Vigil held on 15th anniversary of Bradley sisters' disappearance

Michelle Gallardo Image
Wednesday, July 6, 2016
Vigil held for Bradley sisters on 15th annviersary of disappearance
Fifteen years ago the Bradley sisters vanished. Over the years there have been massive searches and pleas for information but Tionda and Diamond have never been found.

CHICAGO (WLS) -- Fifteen years ago the Bradley sisters vanished. Over the years there have been massive searches and pleas for information but 10-year-old Tionda and 3-year-old Diamond have never been found. Wednesday night friends and family are holding a vigil for the girls.
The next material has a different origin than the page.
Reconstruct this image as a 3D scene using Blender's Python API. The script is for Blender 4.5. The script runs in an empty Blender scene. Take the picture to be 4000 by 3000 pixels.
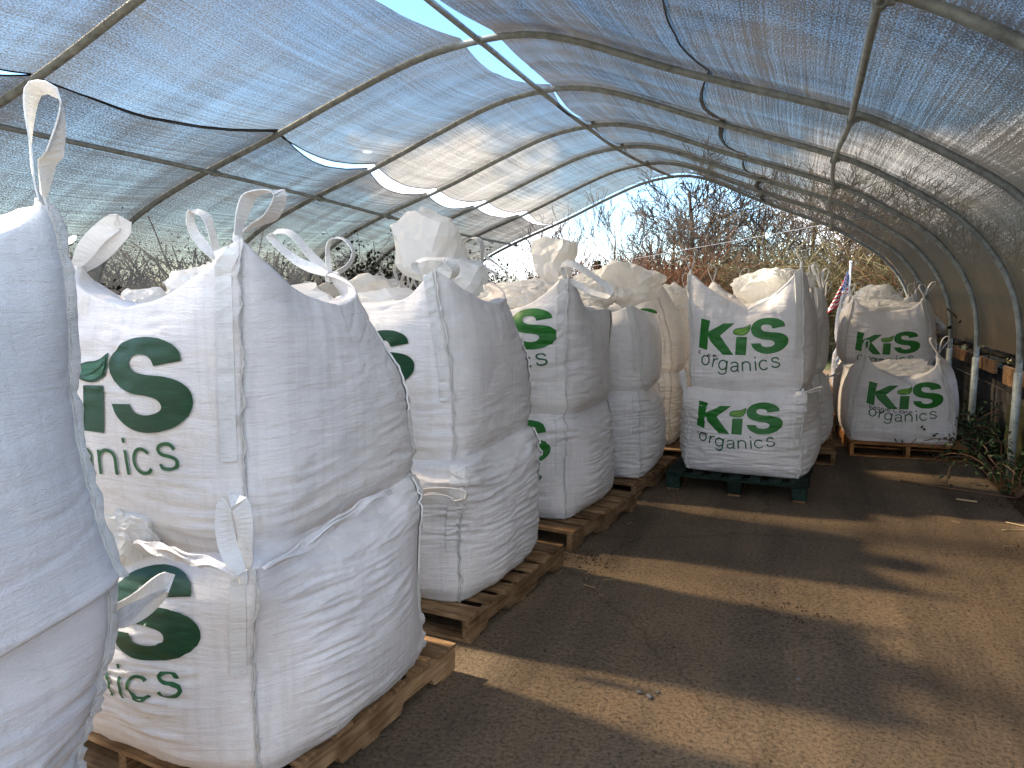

"Even though they're adults, we still see them as children. We're stuck in 2001," says Sheila Bradley-Smith, the girls' great aunt.

The family has been stuck in time since July 6, 2001, when Diamond and Tionda Bradley went missing from their South Side home. Arriving from Minneapolis where she now lives, Bradley-Smith and her sister put up posters in the Loop with the girls' pictures from long ago.

"There are hundreds of people. It's a busy day. All it takes is that one person," Bradley-Smith says.

An exhaustive search followed the girls' disappearance. A rotating crew of 100 detectives worked around the clock, searching everywhere, interviewing everyone they could think of. They always came up empty.

Age-progressed photos show what Diamond and Tionda might look like today.

"We do think it was someone that was very close to the family. Through the course of the last 15 years, we've turned so many documents over, and under and upside down, to the point we're just waiting for the next big one to come in," says P. Foster, private investigator.

With no bodies to bury, the belief that the Bradley sisters could be alive remains, and so every year, on the anniversary of their disappearance, the faily comes forward.

"As long as I have air in my body, I'm going to search for them 'til the day I die," says Bradley-Smith.

The sisters would now be 18 and 25 years old. A $10,000 reward is still available for any information about their disappearance.